== TASK TO COMPLETE ==
Leave out the pictures, and return only the lines running from the one that contains "Write a Blender" to the one that contains "R = math.radians", both included, exactly as they appear.
--- Start RECORDS FOR PROCESSING ---
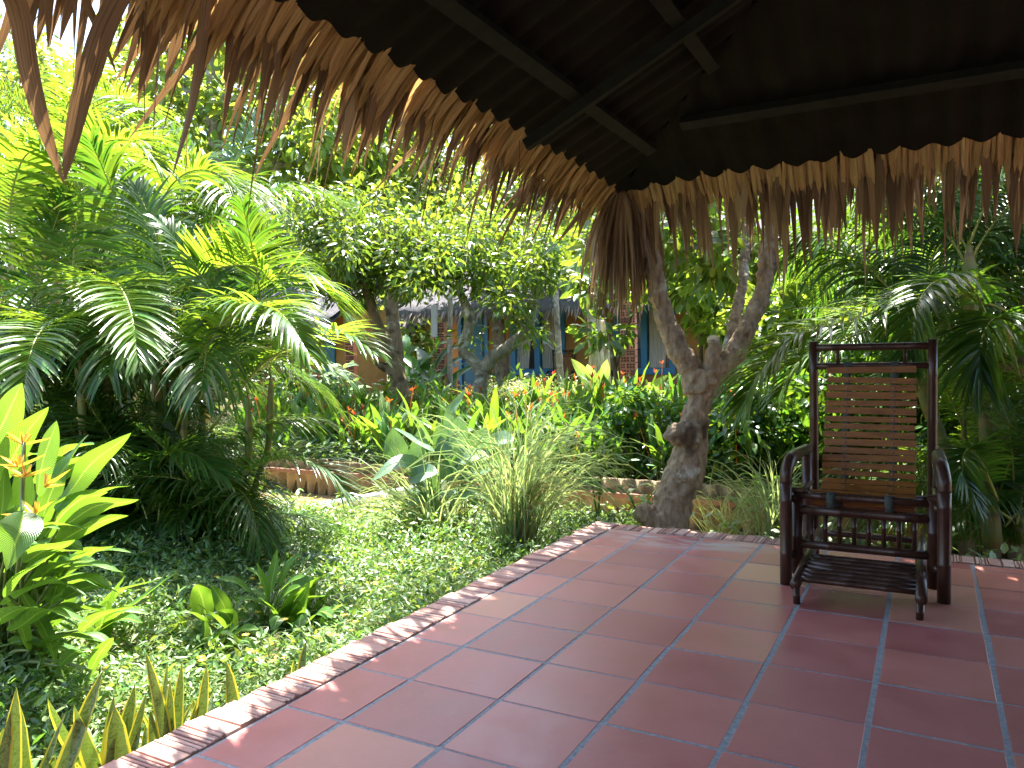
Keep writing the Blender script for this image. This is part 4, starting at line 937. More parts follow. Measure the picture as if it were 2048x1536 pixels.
--- End RECORDS FOR PROCESSING ---
--- Start RECORDS FOR PROCESSING ---
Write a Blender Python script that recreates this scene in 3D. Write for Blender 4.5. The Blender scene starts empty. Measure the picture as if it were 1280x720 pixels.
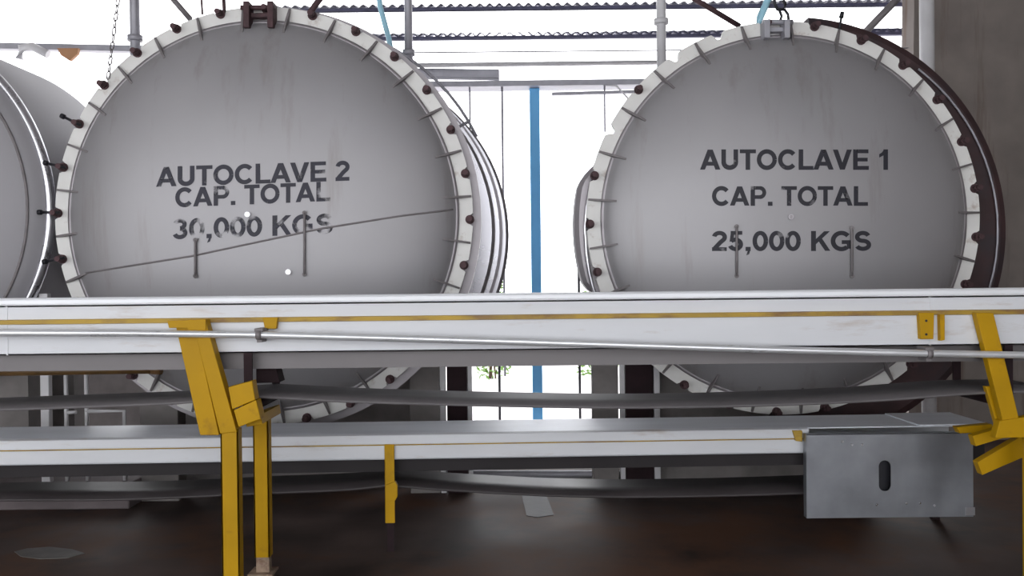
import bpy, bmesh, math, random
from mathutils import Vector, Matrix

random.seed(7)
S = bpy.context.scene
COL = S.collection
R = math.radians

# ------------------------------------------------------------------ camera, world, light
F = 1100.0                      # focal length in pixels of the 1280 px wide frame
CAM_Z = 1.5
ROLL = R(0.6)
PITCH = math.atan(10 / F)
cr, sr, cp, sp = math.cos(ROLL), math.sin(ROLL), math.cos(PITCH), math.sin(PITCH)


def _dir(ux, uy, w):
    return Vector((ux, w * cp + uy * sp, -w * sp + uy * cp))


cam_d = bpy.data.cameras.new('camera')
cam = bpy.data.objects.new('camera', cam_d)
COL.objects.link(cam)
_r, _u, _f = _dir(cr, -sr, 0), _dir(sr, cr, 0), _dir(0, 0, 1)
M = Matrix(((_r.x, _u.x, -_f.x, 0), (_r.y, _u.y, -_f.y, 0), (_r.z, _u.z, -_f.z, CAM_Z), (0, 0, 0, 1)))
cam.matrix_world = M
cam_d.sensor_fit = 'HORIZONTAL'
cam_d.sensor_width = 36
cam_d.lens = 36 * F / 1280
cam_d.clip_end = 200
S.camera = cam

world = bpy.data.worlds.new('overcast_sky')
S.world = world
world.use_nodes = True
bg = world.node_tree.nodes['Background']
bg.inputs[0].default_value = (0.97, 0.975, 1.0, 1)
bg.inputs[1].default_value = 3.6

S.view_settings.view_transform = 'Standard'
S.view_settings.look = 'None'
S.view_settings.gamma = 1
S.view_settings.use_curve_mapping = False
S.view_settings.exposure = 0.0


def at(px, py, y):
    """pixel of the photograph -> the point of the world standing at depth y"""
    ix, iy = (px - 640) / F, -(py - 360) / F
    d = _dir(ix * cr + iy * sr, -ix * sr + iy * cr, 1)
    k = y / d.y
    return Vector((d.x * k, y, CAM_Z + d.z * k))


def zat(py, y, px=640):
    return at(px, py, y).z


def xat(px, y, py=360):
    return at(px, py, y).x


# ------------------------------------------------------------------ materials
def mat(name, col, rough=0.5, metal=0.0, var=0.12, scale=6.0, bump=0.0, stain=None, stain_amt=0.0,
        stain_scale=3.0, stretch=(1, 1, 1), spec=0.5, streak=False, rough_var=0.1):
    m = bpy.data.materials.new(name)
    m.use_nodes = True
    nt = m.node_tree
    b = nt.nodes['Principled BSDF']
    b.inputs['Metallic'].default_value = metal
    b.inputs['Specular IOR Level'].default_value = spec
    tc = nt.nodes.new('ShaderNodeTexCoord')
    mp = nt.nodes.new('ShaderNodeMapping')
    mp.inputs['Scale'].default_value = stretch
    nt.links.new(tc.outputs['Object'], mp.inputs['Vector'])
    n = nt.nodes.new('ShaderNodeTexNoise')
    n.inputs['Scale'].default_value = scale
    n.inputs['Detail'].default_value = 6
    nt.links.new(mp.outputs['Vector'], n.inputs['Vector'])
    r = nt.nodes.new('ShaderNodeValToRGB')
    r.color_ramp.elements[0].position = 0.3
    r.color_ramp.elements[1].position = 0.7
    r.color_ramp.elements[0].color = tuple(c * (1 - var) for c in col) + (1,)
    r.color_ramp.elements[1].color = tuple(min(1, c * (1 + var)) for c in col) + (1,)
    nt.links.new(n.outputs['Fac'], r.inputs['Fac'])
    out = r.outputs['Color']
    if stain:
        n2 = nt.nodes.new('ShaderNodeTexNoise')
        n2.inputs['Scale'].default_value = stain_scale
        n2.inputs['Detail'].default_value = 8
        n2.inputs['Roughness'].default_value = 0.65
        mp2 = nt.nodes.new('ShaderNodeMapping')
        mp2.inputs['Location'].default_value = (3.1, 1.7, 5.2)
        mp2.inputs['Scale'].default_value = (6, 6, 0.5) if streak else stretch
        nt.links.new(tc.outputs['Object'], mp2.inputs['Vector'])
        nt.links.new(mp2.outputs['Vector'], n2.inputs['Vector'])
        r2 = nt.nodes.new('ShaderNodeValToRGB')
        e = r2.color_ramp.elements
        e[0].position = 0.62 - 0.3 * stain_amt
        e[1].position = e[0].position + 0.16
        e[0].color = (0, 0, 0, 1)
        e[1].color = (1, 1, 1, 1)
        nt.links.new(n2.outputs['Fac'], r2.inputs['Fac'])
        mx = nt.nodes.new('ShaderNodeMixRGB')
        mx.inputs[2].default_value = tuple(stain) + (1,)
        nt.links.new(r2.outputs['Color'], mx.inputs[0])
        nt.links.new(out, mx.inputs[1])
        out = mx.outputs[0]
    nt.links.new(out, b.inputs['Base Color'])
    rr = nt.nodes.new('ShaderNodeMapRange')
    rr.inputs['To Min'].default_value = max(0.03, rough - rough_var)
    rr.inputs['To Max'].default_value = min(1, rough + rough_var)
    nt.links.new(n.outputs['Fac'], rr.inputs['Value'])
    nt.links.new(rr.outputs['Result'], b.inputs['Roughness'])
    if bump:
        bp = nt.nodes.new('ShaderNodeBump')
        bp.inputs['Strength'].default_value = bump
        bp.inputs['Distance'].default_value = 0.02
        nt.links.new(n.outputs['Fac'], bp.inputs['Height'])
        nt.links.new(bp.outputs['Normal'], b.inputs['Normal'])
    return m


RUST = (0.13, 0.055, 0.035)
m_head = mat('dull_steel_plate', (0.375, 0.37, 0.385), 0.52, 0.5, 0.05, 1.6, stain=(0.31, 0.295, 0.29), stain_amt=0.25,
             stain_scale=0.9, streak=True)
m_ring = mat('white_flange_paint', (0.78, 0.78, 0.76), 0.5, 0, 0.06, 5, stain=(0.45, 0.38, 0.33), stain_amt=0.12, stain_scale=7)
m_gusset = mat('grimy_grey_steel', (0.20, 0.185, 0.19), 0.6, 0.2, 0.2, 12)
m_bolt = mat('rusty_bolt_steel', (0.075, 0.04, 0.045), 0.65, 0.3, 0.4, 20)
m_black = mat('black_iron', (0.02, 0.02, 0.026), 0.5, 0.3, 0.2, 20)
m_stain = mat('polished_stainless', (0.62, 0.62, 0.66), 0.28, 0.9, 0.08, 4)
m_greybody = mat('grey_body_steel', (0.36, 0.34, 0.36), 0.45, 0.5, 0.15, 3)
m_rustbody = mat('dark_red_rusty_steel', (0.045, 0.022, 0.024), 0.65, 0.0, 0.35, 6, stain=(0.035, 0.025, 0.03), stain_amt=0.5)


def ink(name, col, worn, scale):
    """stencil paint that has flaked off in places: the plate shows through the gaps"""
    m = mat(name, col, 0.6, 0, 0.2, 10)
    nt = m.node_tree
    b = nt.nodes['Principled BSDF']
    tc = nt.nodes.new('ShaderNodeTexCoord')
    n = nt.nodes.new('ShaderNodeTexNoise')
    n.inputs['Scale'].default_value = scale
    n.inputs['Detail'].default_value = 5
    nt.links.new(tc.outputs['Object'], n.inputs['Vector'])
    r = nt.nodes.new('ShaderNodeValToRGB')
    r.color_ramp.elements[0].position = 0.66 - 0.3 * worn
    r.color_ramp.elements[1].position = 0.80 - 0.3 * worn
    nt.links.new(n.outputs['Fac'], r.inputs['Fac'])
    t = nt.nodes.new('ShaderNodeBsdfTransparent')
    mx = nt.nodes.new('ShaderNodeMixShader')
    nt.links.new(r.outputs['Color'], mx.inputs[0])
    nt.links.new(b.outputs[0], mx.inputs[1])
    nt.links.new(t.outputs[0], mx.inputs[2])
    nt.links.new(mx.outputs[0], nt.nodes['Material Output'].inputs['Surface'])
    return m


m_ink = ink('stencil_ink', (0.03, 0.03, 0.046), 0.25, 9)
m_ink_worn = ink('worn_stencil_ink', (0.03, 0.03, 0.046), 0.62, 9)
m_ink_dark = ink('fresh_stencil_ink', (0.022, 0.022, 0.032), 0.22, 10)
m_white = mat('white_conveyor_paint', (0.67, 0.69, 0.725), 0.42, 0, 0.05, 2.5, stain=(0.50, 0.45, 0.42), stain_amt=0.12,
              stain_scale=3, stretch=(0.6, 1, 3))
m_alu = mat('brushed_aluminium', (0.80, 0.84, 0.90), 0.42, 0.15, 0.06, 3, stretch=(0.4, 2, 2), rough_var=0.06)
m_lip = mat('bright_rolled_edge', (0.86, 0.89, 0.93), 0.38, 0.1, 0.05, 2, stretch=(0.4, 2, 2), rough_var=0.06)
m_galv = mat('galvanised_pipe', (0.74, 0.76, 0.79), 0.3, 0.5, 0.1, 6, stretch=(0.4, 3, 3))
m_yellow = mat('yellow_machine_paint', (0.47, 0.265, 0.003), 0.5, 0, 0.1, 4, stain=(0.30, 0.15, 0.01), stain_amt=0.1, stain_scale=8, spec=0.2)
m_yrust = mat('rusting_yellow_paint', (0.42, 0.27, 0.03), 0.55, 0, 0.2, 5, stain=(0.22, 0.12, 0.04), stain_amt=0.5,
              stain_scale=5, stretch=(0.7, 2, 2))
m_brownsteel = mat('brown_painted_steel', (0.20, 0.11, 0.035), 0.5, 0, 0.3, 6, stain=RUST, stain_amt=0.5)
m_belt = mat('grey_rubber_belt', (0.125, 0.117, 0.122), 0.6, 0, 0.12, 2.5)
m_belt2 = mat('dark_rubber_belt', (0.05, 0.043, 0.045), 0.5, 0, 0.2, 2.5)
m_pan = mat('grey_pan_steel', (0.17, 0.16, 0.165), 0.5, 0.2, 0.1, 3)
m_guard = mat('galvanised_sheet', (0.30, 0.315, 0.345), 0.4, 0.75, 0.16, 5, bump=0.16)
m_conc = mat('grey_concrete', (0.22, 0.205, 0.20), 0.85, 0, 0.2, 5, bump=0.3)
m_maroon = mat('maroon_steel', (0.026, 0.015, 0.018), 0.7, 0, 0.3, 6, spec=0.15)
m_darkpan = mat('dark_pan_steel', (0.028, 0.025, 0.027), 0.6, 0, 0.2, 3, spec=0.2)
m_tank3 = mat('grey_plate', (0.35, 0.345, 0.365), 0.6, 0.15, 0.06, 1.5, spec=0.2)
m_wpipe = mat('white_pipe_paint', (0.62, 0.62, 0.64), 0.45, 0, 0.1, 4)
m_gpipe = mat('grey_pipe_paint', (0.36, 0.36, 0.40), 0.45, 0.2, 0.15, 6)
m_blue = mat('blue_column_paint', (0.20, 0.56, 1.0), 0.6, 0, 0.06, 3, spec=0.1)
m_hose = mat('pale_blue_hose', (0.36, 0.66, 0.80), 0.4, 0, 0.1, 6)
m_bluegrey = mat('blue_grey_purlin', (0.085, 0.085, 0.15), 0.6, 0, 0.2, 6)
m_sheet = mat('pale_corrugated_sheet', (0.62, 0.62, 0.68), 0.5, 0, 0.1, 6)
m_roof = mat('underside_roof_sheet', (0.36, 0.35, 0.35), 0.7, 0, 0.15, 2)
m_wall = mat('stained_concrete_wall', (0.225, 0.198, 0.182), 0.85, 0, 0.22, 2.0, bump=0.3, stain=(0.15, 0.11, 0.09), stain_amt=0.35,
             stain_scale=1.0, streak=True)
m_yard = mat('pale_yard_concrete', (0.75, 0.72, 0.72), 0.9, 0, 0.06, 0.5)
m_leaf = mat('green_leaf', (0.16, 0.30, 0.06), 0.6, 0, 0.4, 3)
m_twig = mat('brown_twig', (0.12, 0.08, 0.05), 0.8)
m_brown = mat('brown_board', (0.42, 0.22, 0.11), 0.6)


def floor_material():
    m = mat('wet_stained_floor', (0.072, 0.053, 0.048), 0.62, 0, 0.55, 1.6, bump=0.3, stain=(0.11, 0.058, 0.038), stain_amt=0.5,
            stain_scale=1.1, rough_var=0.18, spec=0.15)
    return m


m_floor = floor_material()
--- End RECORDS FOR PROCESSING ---
== EXERCISE RESULT ==
Write a Blender Python script that recreates this scene in 3D. Write for Blender 4.5. The Blender scene starts empty. Measure the picture as if it were 1280x720 pixels.
import bpy, bmesh, math, random
from mathutils import Vector, Matrix

random.seed(7)
S = bpy.context.scene
COL = S.collection
R = math.radians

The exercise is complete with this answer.